* _Dataset extract_
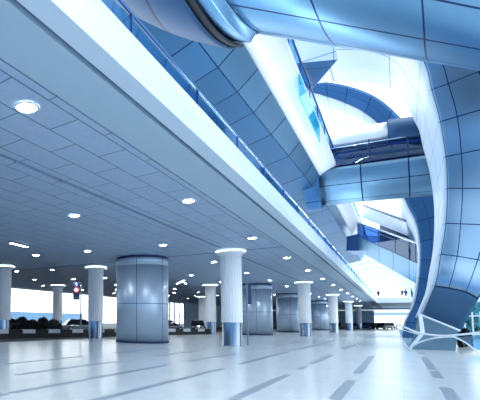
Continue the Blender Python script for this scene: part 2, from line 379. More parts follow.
inner = [r[0] for r in pts]; n = len(inner)
rows = [[p + Vector((0.02*k, 8.7*k, 0)) for k in (0, .25, .5, .75, 1)] for p in inner]
uvs = [[(.03+1.94*k, i/8*1.0) for k in (0, .25, .5, .75, 1)] for i in range(n)]
rv = rel(sheet('inner_reveal', rows, uvs, M['reveal'], None, .16), arch); rv['label'] = 'white panelled inner side of the arch'
# outer flank closing the arch
outer = [r[-1] for r in pts]
rows = [[p, p+Vector((.4, 4, .3)), p+Vector((.3, 8.7, 0))] for p in outer]
rel(sheet('outer_flank', rows, [[(.1+.4*k, i/8) for k in range(3)] for i in range(n)], M['bluedark'], None, .16), arch)
# plinth below the foot
a, b = at(421.0, 315.5, Y=27.2), at(458.5, 331.5, Y=27.2)
bm = bmesh.new(); f0, f1 = at(412, 349.5, Y=26.6), at(455.5, 350, Y=26.6); f0.z = f1.z = 0
vs = [bm.verts.new(p) for p in (f0, f1, b, a)]; ws = [bm.verts.new(p+Vector((.1, 7.5, 0))) for p in (f0, f1, b, a)]
for i in range(4): bm.faces.new((vs[i], vs[(i+1) % 4], ws[(i+1) % 4], ws[i]))
bm.faces.new(vs); bm.faces.new(ws)
pl = rel(done('plinth', bm, mat('plinth_stone', (.15, .25, .32), .1, .4)), arch); pl['label'] = 'grey-teal solid plinth'

# ------------------------------------------------------------------ the far portal arch
Y2 = 46
io = [((310, 93), (310, 83)), ((328, 97), (326, 83)), ((345, 103), (348, 87)), ((365, 113), (372, 96)), ((383, 130), (392, 111)), ((396, 160), (416, 140)), ((405, 199), (436, 190)),
      ((416, 222), (441, 215)), ((420, 242), (442, 237)), ((420.5, 260), (441, 260)), ((419, 278), (438, 284)), ((415, 302), (430, 306)), ((406, 322), (421, 323)), ((402, 337.5), (417, 338))]
ctrl = [[Vector((-14, Y2, 24.5)), Vector((-14, Y2, 25.2)), Vector((-14, Y2, 25.9))], [Vector((-9.5, Y2, 24.9)), Vector((-9.5, Y2, 25.4)), Vector((-9.5, Y2, 26))]]
for a, b in io:
    p, q = at(*a, Y=Y2), at(*b, Y=Y2); ctrl.append([p, (p+q)/2, q])
arch2 = empty('portal_arch', (1.2, 46, 0), 'slimmer blue arch farther back whose leg drops behind the glass footbridges', 'arch')
pts, uv = net(ctrl, 4, 6)
rel(sheet('face_cladding', pts, uv, M['bluedark'], None, .2), arch2)
inner = [r[0] for r in pts]; n = len(inner)
rows = [[p + Vector((0, 11.5*k, 0)) for k in (0, .25, .5, .75, 1)] for p in inner]
rv = rel(sheet('inner_reveal', rows, [[(.03+1.94*k, i/6) for k in (0, .25, .5, .75, 1)] for i in range(n)], M['reveal'], None, .2), arch2); rv['label'] = 'pale panelled inner side of the arch'
outer = [r[-1] for r in pts]
rel(sheet('outer_flank', [[p, p+Vector((0, 11.5, 0))] for p in outer], [[(.1, i/6), (.9, i/6)] for i in range(n)], M['bluedark'], None, .2), arch2)

# ------------------------------------------------------------------ tubes and bridges
def sweep_round(name, A, d, t0, t1, R, nt, m, parent, us=6, vscale=.3, v0=0.0, shear=None, thick=.1, slant=0.0, taper=0, lim=8):
    # slant: the end seams lie oblique to the axis; taper 1 / 2: only the far / near end does
    d = d.normalized(); nrm = Vector((-d.y, d.x, 0)).normalized(); upv = nrm.cross(d) * -1
    if upv.z < 0: upv = -upv
    seg = 64; rows, uvs = [], []
    for i in range(nt+1):
        t = t0+(t1-t0)*i/nt; r = R(t) if callable(R) else R
        sk = [slant*max(-80, min(lim, 360*k/seg-24))*((i/nt) if taper == 1 else (1-i/nt) if taper == 2 else 1) for k in range(-seg//2, seg//2+1)]
        rows.append([A+d*(t+sk[k+seg//2])+(nrm*math.sin(2*PI*k/seg)-upv*math.cos(2*PI*k/seg))*r for k in range(-seg//2, seg//2+1)])
        uvs.append([((360*k/seg-5)/22, (t+sk[k+seg//2]-.08*360*k/seg-.55)/4.1) if shear else (us*k/seg+.37, v0+t*vscale) for k in range(-seg//2, seg//2+1)])
    return sheet(name, rows, uvs, m, parent, thick)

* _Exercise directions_
Output each line exactly; omit every picture.

* _Response to the task_
Continue the Blender Python script for this scene: part 2, from line 379. More parts follow.
inner = [r[0] for r in pts]; n = len(inner)
rows = [[p + Vector((0.02*k, 8.7*k, 0)) for k in (0, .25, .5, .75, 1)] for p in inner]
uvs = [[(.03+1.94*k, i/8*1.0) for k in (0, .25, .5, .75, 1)] for i in range(n)]
rv = rel(sheet('inner_reveal', rows, uvs, M['reveal'], None, .16), arch); rv['label'] = 'white panelled inner side of the arch'
# outer flank closing the arch
outer = [r[-1] for r in pts]
rows = [[p, p+Vector((.4, 4, .3)), p+Vector((.3, 8.7, 0))] for p in outer]
rel(sheet('outer_flank', rows, [[(.1+.4*k, i/8) for k in range(3)] for i in range(n)], M['bluedark'], None, .16), arch)
# plinth below the foot
a, b = at(421.0, 315.5, Y=27.2), at(458.5, 331.5, Y=27.2)
bm = bmesh.new(); f0, f1 = at(412, 349.5, Y=26.6), at(455.5, 350, Y=26.6); f0.z = f1.z = 0
vs = [bm.verts.new(p) for p in (f0, f1, b, a)]; ws = [bm.verts.new(p+Vector((.1, 7.5, 0))) for p in (f0, f1, b, a)]
for i in range(4): bm.faces.new((vs[i], vs[(i+1) % 4], ws[(i+1) % 4], ws[i]))
bm.faces.new(vs); bm.faces.new(ws)
pl = rel(done('plinth', bm, mat('plinth_stone', (.15, .25, .32), .1, .4)), arch); pl['label'] = 'grey-teal solid plinth'

# ------------------------------------------------------------------ the far portal arch
Y2 = 46
io = [((310, 93), (310, 83)), ((328, 97), (326, 83)), ((345, 103), (348, 87)), ((365, 113), (372, 96)), ((383, 130), (392, 111)), ((396, 160), (416, 140)), ((405, 199), (436, 190)),
      ((416, 222), (441, 215)), ((420, 242), (442, 237)), ((420.5, 260), (441, 260)), ((419, 278), (438, 284)), ((415, 302), (430, 306)), ((406, 322), (421, 323)), ((402, 337.5), (417, 338))]
ctrl = [[Vector((-14, Y2, 24.5)), Vector((-14, Y2, 25.2)), Vector((-14, Y2, 25.9))], [Vector((-9.5, Y2, 24.9)), Vector((-9.5, Y2, 25.4)), Vector((-9.5, Y2, 26))]]
for a, b in io:
    p, q = at(*a, Y=Y2), at(*b, Y=Y2); ctrl.append([p, (p+q)/2, q])
arch2 = empty('portal_arch', (1.2, 46, 0), 'slimmer blue arch farther back whose leg drops behind the glass footbridges', 'arch')
pts, uv = net(ctrl, 4, 6)
rel(sheet('face_cladding', pts, uv, M['bluedark'], None, .2), arch2)
inner = [r[0] for r in pts]; n = len(inner)
rows = [[p + Vector((0, 11.5*k, 0)) for k in (0, .25, .5, .75, 1)] for p in inner]
rv = rel(sheet('inner_reveal', rows, [[(.03+1.94*k, i/6) for k in (0, .25, .5, .75, 1)] for i in range(n)], M['reveal'], None, .2), arch2); rv['label'] = 'pale panelled inner side of the arch'
outer = [r[-1] for r in pts]
rel(sheet('outer_flank', [[p, p+Vector((0, 11.5, 0))] for p in outer], [[(.1, i/6), (.9, i/6)] for i in range(n)], M['bluedark'], None, .2), arch2)

# ------------------------------------------------------------------ tubes and bridges
def sweep_round(name, A, d, t0, t1, R, nt, m, parent, us=6, vscale=.3, v0=0.0, shear=None, thick=.1, slant=0.0, taper=0, lim=8):
    # slant: the end seams lie oblique to the axis; taper 1 / 2: only the far / near end does
    d = d.normalized(); nrm = Vector((-d.y, d.x, 0)).normalized(); upv = nrm.cross(d) * -1
    if upv.z < 0: upv = -upv
    seg = 64; rows, uvs = [], []
    for i in range(nt+1):
        t = t0+(t1-t0)*i/nt; r = R(t) if callable(R) else R
        sk = [slant*max(-80, min(lim, 360*k/seg-24))*((i/nt) if taper == 1 else (1-i/nt) if taper == 2 else 1) for k in range(-seg//2, seg//2+1)]
        rows.append([A+d*(t+sk[k+seg//2])+(nrm*math.sin(2*PI*k/seg)-upv*math.cos(2*PI*k/seg))*r for k in range(-seg//2, seg//2+1)])
        uvs.append([((360*k/seg-5)/22, (t+sk[k+seg//2]-.08*360*k/seg-.55)/4.1) if shear else (us*k/seg+.37, v0+t*vscale) for k in range(-seg//2, seg//2+1)])
    return sheet(name, rows, uvs, m, parent, thick)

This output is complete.